▶ _Given request_
Starting at the line that contains "g = nt.nodes.new('ShaderNodeNewGeometry');", reproduce each line exactly up to and including the line that contains "mx.inputs['B'].default_value = (*dc, 1)". Reproduce nothing else.

▶ _Exercise material_
^^^^^^^^
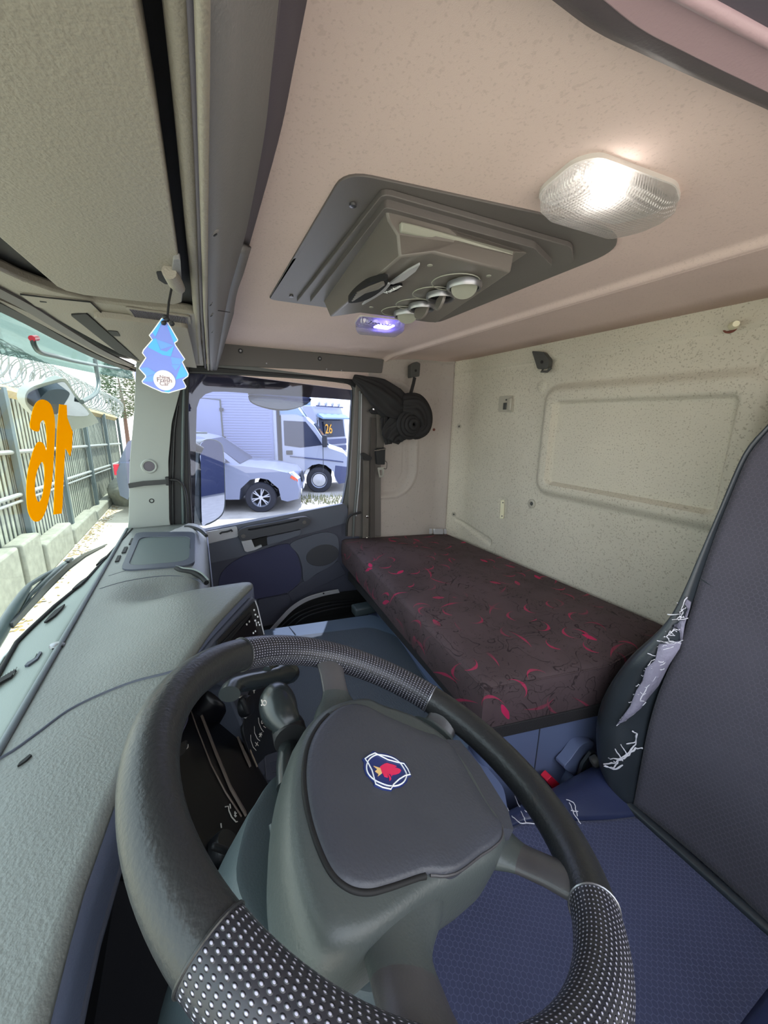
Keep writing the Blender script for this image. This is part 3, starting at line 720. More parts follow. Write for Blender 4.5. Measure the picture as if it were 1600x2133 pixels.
^^^^^^^^
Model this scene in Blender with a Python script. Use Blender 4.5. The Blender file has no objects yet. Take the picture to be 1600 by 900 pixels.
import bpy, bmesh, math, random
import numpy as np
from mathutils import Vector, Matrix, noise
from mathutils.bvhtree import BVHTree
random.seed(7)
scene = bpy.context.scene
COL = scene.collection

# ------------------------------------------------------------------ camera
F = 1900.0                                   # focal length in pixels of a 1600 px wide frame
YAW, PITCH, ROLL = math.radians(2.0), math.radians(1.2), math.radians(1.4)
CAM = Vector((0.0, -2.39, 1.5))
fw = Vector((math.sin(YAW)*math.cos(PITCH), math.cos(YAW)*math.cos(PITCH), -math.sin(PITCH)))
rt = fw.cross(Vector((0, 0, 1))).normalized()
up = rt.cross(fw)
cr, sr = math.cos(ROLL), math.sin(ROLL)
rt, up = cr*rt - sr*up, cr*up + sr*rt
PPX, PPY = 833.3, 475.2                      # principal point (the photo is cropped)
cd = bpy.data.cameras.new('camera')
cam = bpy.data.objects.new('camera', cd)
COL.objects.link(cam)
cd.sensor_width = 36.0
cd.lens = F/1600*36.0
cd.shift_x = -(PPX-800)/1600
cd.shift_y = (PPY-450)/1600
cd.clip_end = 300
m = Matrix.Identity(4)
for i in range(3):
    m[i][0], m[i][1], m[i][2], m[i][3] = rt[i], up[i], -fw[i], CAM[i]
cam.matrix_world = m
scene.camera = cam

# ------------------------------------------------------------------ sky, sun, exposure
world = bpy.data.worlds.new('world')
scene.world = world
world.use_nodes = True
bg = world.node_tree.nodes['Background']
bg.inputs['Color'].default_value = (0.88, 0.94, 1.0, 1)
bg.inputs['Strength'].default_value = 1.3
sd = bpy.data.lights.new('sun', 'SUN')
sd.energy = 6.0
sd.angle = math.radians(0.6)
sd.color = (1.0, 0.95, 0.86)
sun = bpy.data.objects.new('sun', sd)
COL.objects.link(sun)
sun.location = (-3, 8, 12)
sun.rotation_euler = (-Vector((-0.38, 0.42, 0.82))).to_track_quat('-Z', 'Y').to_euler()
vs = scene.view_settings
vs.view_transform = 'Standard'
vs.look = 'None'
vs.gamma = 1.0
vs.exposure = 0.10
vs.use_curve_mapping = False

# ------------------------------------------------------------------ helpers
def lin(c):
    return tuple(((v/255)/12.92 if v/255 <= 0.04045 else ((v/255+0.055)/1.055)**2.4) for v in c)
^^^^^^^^
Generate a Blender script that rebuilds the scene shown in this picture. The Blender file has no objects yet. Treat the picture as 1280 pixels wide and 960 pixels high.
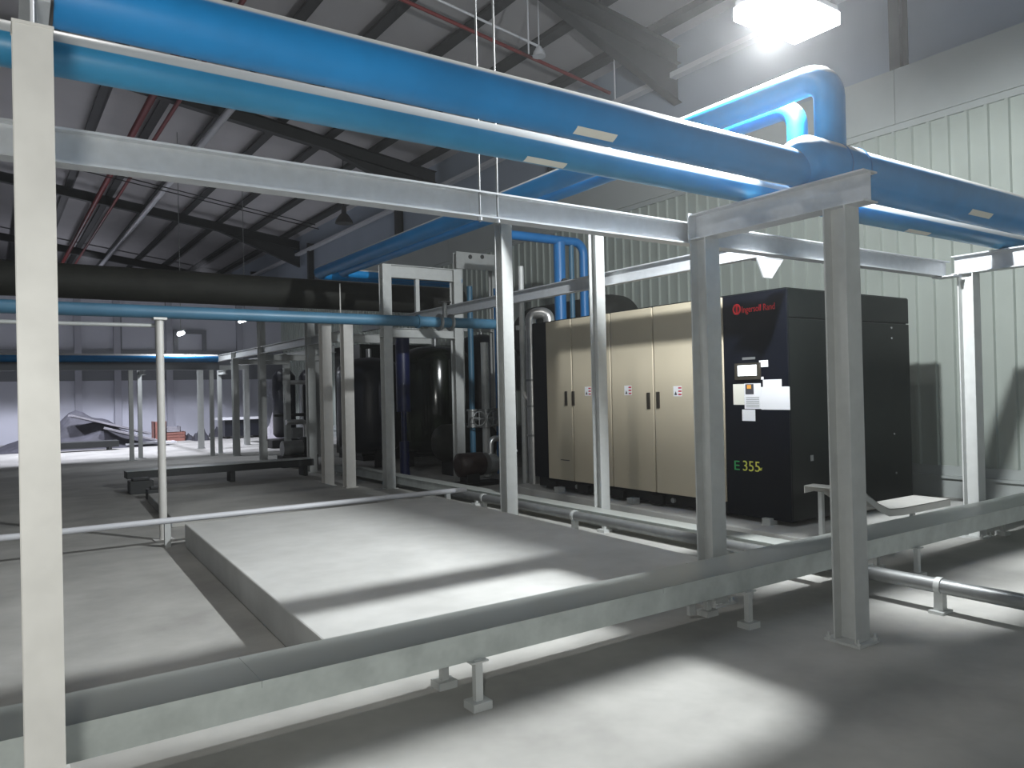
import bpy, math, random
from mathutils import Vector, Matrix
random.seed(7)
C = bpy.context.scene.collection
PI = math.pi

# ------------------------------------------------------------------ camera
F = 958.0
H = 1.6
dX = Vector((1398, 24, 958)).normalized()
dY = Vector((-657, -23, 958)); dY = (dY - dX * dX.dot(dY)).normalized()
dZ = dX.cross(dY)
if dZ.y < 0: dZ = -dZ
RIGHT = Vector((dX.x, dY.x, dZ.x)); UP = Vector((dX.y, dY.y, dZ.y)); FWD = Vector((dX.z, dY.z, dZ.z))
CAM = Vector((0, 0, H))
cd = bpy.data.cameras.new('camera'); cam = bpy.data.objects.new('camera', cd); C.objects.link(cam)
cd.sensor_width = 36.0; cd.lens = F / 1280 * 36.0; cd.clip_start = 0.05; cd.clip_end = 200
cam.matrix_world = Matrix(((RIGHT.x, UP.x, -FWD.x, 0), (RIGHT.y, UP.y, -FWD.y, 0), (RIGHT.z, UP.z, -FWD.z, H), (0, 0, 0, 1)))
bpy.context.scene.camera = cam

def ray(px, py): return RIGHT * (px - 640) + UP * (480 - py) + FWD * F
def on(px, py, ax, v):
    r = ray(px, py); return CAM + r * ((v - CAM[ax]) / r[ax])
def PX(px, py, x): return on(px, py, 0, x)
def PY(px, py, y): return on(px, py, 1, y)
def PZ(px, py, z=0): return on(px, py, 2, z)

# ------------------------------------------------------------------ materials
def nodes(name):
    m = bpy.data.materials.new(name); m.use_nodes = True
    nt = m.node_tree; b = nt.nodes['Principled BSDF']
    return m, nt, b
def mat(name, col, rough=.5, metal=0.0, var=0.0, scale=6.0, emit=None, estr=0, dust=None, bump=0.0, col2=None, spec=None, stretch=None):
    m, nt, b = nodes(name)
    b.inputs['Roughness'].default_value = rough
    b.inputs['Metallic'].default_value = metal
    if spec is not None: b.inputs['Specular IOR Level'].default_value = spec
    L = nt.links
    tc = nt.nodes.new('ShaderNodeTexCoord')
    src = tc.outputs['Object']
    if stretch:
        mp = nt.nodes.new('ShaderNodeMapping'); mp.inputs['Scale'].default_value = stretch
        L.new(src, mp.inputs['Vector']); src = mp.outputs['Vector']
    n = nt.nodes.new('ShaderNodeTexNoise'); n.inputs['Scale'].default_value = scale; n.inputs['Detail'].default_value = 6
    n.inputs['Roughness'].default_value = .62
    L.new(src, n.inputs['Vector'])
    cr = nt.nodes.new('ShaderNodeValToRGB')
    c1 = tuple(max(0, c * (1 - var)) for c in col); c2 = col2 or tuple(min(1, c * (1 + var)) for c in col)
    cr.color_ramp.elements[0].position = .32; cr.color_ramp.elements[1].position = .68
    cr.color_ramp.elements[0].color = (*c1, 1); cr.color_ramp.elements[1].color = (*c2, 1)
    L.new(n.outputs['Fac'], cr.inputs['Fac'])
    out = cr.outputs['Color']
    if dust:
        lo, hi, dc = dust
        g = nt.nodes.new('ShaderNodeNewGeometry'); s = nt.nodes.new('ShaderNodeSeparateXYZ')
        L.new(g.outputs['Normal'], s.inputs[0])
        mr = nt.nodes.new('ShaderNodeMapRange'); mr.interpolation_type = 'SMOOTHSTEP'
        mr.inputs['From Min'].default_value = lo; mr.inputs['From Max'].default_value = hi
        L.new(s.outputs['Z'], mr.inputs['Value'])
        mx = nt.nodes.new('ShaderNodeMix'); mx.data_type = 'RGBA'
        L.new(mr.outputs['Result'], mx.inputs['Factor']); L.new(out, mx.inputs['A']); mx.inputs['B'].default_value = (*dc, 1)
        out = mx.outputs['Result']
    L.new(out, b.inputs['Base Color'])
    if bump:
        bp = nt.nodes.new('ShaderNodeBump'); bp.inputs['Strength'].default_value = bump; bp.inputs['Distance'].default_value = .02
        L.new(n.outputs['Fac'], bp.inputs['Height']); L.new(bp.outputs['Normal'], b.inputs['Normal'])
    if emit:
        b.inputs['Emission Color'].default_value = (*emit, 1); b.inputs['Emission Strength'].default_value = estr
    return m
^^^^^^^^
▶ _Reply_
        g = nt.nodes.new('ShaderNodeNewGeometry'); s = nt.nodes.new('ShaderNodeSeparateXYZ')
        L.new(g.outputs['Normal'], s.inputs[0])
        mr = nt.nodes.new('ShaderNodeMapRange'); mr.interpolation_type = 'SMOOTHSTEP'
        mr.inputs['From Min'].default_value = lo; mr.inputs['From Max'].default_value = hi
        L.new(s.outputs['Z'], mr.inputs['Value'])
        mx = nt.nodes.new('ShaderNodeMix'); mx.data_type = 'RGBA'
        L.new(mr.outputs['Result'], mx.inputs['Factor']); L.new(out, mx.inputs['A']); mx.inputs['B'].default_value = (*dc, 1)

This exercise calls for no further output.